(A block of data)

-- Start --

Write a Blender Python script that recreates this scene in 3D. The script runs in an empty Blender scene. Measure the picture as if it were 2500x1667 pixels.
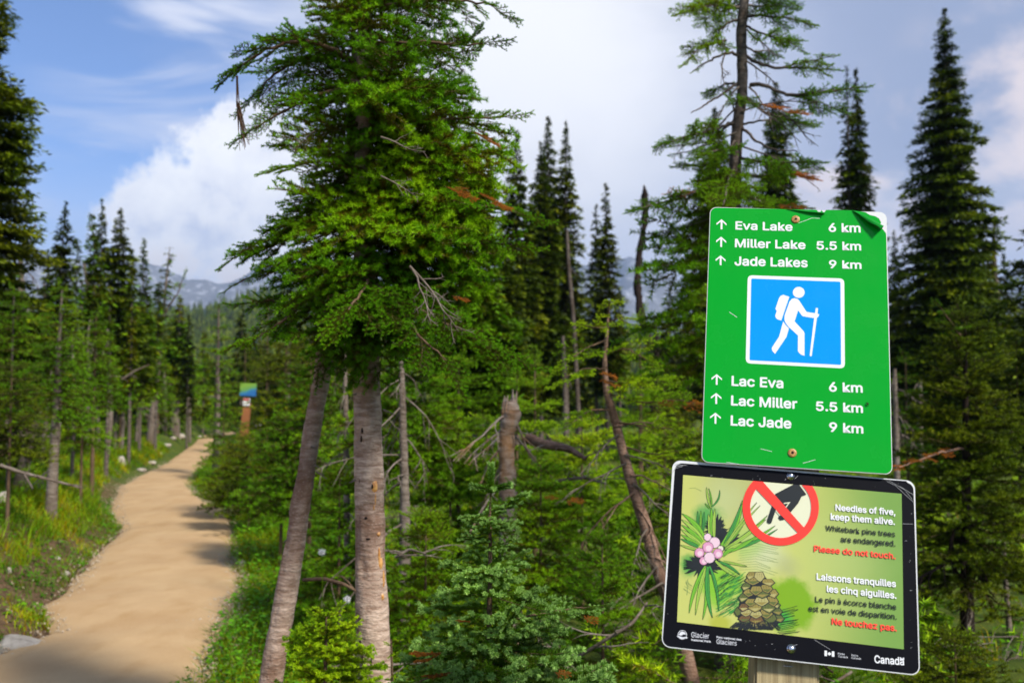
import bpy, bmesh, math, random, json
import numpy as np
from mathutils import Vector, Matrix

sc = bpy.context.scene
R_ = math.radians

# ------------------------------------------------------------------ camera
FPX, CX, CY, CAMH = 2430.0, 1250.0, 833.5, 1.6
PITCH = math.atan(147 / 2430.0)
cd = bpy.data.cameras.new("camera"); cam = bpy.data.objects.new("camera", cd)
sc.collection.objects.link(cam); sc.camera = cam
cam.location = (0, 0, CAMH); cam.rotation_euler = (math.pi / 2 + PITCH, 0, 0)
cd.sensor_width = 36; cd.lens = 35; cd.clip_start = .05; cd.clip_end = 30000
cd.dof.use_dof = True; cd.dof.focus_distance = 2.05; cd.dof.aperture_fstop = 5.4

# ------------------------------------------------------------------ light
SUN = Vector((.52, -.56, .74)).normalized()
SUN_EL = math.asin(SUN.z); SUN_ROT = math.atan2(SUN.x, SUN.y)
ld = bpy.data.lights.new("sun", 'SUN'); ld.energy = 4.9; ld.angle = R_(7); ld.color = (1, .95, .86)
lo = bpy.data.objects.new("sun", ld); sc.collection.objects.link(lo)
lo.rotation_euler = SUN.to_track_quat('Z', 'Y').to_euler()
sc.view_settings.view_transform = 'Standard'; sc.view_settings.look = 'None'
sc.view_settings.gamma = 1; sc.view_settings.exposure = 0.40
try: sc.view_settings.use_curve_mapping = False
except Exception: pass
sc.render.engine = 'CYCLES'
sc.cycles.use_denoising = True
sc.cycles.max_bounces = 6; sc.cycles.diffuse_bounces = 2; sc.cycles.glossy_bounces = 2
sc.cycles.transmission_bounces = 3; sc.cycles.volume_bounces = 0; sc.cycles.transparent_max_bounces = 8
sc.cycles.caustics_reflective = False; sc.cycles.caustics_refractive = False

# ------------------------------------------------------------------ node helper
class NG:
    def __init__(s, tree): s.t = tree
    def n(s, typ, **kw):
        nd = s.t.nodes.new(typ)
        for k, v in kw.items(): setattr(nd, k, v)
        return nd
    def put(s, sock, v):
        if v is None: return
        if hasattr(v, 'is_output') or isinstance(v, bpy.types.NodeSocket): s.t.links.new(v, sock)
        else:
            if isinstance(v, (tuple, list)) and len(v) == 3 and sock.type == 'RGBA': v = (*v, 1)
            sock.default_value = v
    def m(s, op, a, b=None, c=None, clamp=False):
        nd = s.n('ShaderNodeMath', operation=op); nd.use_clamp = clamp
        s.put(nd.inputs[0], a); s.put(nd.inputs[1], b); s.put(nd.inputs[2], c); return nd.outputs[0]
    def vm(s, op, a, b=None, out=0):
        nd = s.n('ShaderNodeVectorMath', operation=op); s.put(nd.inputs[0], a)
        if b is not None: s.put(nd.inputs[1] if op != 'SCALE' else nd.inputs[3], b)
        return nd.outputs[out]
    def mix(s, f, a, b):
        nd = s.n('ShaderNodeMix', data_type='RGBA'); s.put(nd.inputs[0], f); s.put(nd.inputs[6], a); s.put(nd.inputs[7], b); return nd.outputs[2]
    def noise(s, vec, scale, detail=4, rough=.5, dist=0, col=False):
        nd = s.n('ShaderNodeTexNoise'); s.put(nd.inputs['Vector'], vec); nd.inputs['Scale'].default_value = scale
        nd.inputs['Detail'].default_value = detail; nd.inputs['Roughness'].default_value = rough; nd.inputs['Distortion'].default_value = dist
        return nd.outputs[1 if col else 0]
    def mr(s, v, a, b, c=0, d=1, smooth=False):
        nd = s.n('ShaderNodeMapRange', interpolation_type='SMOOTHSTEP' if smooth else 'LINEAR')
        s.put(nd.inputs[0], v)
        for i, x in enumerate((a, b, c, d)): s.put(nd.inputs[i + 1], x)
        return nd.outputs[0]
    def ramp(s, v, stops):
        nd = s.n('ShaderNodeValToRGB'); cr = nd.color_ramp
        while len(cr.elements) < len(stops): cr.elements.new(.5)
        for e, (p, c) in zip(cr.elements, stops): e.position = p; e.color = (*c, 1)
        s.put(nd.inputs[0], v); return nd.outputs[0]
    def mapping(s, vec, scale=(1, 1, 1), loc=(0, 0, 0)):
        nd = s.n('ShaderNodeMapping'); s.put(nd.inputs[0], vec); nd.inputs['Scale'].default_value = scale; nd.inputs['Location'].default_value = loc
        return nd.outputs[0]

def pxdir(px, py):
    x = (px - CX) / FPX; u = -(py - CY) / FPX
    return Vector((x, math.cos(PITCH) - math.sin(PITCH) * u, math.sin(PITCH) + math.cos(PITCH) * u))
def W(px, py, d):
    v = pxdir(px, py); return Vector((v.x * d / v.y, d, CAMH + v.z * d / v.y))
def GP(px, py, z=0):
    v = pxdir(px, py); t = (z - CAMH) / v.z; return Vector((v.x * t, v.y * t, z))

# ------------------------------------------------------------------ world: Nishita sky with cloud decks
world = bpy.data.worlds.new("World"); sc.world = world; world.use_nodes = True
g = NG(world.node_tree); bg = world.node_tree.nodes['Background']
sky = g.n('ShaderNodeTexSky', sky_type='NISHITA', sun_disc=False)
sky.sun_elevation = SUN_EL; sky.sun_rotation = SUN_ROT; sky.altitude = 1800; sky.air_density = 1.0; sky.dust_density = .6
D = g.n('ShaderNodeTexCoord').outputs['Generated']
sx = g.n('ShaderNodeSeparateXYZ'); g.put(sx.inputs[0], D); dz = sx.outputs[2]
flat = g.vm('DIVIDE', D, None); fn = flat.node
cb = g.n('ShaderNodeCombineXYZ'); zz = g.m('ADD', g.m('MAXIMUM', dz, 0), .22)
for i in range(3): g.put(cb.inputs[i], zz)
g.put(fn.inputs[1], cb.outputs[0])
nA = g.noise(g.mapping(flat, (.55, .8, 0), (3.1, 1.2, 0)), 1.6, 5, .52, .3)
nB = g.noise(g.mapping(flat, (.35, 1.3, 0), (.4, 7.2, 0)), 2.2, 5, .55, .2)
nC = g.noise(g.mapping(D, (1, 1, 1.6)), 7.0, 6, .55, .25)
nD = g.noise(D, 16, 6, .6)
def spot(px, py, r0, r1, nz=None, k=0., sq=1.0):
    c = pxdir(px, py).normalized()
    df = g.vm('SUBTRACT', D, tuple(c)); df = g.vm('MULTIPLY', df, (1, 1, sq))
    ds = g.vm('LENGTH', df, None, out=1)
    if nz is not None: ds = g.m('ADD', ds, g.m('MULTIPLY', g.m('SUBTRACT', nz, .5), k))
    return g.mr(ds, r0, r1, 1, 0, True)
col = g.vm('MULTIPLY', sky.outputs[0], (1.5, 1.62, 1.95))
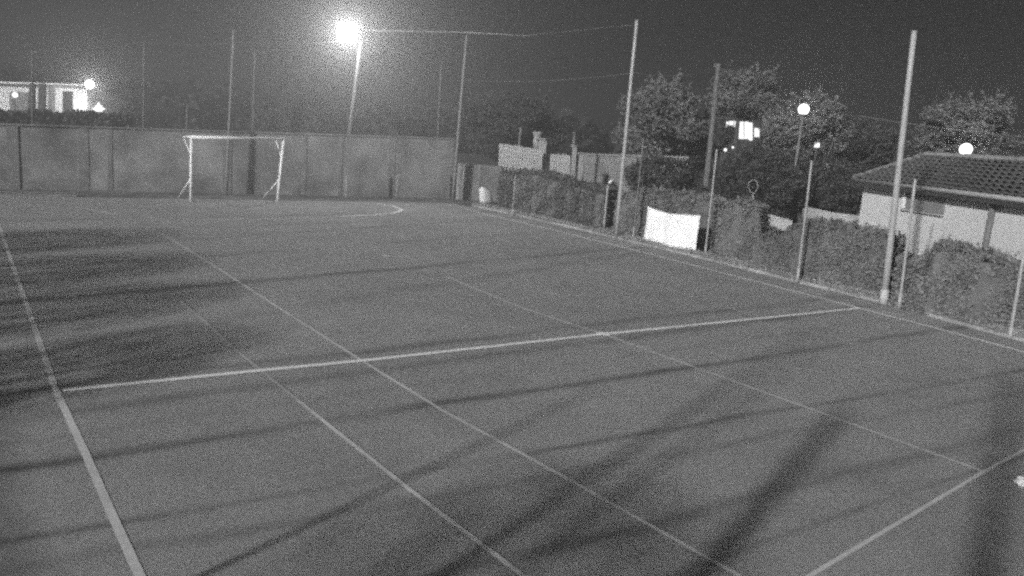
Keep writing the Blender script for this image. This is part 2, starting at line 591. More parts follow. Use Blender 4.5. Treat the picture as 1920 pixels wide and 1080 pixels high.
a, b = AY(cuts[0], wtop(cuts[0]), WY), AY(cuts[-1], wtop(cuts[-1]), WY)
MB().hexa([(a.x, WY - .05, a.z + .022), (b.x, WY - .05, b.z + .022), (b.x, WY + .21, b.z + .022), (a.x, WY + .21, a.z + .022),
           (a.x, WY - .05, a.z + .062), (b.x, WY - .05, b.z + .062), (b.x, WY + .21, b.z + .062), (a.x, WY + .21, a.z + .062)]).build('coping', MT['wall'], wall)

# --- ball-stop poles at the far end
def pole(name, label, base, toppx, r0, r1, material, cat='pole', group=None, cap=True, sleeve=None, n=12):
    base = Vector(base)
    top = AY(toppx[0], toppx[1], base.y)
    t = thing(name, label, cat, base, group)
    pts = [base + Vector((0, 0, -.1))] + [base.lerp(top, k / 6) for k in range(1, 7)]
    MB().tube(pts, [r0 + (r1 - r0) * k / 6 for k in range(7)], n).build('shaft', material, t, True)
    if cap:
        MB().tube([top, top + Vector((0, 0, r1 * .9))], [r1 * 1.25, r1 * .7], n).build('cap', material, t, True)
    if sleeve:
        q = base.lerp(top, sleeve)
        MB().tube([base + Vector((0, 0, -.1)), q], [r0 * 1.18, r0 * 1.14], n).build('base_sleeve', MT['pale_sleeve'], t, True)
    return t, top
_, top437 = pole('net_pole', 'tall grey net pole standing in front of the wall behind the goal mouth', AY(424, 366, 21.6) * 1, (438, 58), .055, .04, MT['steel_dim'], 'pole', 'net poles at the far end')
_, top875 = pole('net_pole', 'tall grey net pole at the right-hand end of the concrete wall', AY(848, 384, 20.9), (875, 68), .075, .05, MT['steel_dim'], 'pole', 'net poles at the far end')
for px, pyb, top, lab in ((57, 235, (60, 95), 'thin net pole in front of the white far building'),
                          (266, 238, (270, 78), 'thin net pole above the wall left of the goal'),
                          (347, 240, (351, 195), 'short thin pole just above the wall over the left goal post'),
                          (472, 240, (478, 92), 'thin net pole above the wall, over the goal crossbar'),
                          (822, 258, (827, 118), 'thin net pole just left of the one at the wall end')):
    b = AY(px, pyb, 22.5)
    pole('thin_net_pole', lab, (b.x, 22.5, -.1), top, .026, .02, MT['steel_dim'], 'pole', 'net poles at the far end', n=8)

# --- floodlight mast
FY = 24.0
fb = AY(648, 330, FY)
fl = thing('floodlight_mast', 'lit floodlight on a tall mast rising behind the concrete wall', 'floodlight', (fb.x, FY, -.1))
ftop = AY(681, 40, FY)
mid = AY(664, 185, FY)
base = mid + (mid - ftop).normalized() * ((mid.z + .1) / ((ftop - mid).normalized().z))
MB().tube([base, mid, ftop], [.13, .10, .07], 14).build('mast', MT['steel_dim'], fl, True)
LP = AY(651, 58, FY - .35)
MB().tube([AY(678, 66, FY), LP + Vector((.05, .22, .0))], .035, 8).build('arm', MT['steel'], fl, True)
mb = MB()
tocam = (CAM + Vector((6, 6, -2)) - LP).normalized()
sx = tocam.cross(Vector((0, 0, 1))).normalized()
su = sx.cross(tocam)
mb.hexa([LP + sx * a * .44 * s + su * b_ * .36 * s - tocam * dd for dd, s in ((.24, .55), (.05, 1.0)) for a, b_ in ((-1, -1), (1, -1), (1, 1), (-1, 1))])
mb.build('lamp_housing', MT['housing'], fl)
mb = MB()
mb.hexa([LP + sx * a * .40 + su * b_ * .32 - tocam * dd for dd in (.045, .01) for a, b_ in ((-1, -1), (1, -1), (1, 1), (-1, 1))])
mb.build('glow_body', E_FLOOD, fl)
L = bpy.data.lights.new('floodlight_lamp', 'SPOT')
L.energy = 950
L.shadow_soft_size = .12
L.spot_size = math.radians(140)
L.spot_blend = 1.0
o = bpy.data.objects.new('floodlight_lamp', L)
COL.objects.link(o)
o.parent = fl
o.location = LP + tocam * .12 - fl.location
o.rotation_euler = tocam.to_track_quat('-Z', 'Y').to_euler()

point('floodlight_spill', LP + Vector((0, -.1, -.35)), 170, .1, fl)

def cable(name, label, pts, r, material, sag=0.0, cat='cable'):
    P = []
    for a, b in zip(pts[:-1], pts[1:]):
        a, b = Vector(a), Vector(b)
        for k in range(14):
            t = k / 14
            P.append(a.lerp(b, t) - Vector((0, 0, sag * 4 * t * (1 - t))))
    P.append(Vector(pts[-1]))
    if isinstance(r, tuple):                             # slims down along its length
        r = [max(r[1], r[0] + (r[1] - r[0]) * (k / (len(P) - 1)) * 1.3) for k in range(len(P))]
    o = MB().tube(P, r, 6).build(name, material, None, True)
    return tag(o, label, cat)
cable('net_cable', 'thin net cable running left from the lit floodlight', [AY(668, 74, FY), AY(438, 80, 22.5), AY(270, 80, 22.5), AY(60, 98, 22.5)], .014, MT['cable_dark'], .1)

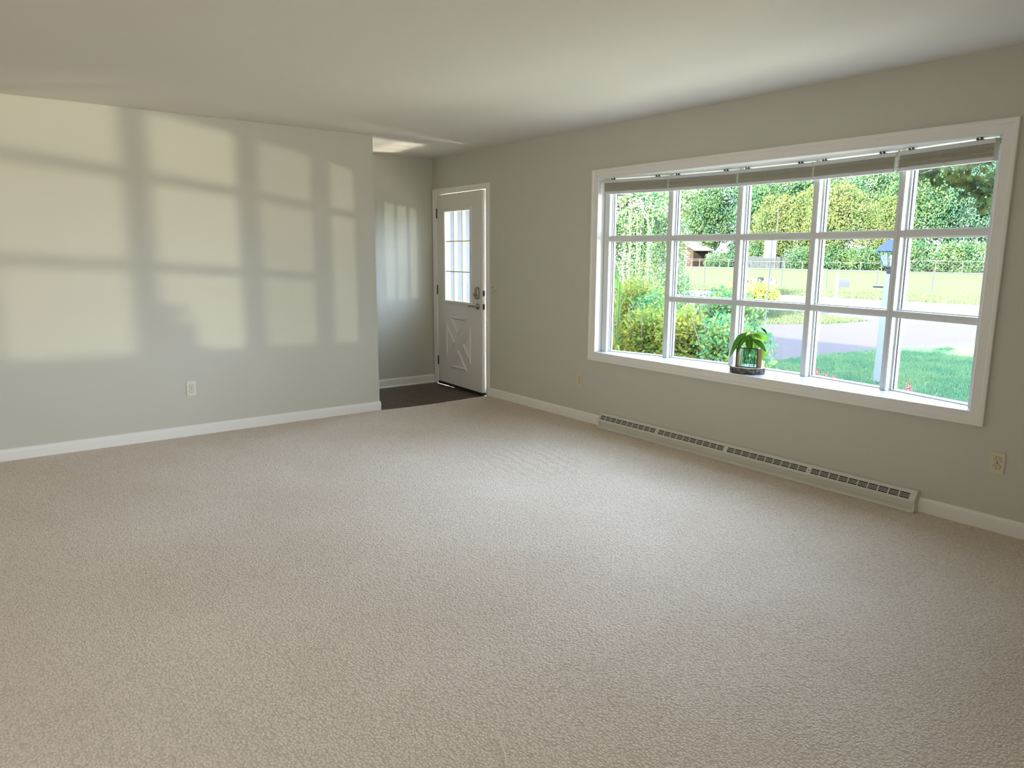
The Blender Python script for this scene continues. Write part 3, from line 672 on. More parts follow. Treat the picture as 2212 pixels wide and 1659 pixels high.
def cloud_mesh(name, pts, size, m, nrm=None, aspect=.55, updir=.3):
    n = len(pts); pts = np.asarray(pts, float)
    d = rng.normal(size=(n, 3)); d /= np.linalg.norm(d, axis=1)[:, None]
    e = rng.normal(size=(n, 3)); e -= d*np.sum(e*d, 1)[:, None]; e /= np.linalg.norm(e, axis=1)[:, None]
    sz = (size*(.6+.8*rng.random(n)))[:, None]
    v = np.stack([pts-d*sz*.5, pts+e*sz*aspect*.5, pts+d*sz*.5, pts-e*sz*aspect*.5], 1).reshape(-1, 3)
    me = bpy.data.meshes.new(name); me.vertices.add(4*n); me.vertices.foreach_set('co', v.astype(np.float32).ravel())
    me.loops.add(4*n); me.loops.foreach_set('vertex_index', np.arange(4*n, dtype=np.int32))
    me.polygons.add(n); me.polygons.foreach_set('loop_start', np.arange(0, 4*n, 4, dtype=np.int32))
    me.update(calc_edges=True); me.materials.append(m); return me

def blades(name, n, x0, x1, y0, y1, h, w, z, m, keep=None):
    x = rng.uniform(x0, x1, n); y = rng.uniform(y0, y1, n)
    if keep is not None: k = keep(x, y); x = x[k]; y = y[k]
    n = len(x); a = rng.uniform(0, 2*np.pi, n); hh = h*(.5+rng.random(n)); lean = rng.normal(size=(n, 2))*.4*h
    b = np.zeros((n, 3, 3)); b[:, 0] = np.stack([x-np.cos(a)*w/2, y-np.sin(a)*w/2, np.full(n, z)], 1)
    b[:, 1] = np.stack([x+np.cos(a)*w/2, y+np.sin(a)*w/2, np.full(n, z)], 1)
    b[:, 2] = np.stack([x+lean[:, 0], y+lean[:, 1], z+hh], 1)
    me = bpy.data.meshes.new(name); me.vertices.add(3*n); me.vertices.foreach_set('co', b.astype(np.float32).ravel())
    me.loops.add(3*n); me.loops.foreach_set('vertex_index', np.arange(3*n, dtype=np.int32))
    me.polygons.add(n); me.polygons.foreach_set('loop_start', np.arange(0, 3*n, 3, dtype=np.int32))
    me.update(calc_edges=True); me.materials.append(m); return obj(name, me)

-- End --

» INSTRUCTIONS FOR THE TASK
Set down nothing but the lines from the one with "The Blender Python" through the end of the records, keeping each line exactly as written and including both ends.

» REPLY TO THE EXERCISE
The Blender Python script for this scene continues. Write part 3, from line 672 on. More parts follow. Treat the picture as 2212 pixels wide and 1659 pixels high.
def cloud_mesh(name, pts, size, m, nrm=None, aspect=.55, updir=.3):
    n = len(pts); pts = np.asarray(pts, float)
    d = rng.normal(size=(n, 3)); d /= np.linalg.norm(d, axis=1)[:, None]
    e = rng.normal(size=(n, 3)); e -= d*np.sum(e*d, 1)[:, None]; e /= np.linalg.norm(e, axis=1)[:, None]
    sz = (size*(.6+.8*rng.random(n)))[:, None]
    v = np.stack([pts-d*sz*.5, pts+e*sz*aspect*.5, pts+d*sz*.5, pts-e*sz*aspect*.5], 1).reshape(-1, 3)
    me = bpy.data.meshes.new(name); me.vertices.add(4*n); me.vertices.foreach_set('co', v.astype(np.float32).ravel())
    me.loops.add(4*n); me.loops.foreach_set('vertex_index', np.arange(4*n, dtype=np.int32))
    me.polygons.add(n); me.polygons.foreach_set('loop_start', np.arange(0, 4*n, 4, dtype=np.int32))
    me.update(calc_edges=True); me.materials.append(m); return me

def blades(name, n, x0, x1, y0, y1, h, w, z, m, keep=None):
    x = rng.uniform(x0, x1, n); y = rng.uniform(y0, y1, n)
    if keep is not None: k = keep(x, y); x = x[k]; y = y[k]
    n = len(x); a = rng.uniform(0, 2*np.pi, n); hh = h*(.5+rng.random(n)); lean = rng.normal(size=(n, 2))*.4*h
    b = np.zeros((n, 3, 3)); b[:, 0] = np.stack([x-np.cos(a)*w/2, y-np.sin(a)*w/2, np.full(n, z)], 1)
    b[:, 1] = np.stack([x+np.cos(a)*w/2, y+np.sin(a)*w/2, np.full(n, z)], 1)
    b[:, 2] = np.stack([x+lean[:, 0], y+lean[:, 1], z+hh], 1)
    me = bpy.data.meshes.new(name); me.vertices.add(3*n); me.vertices.foreach_set('co', b.astype(np.float32).ravel())
    me.loops.add(3*n); me.loops.foreach_set('vertex_index', np.arange(3*n, dtype=np.int32))
    me.polygons.add(n); me.polygons.foreach_set('loop_start', np.arange(0, 3*n, 3, dtype=np.int32))
    me.update(calc_edges=True); me.materials.append(m); return obj(name, me)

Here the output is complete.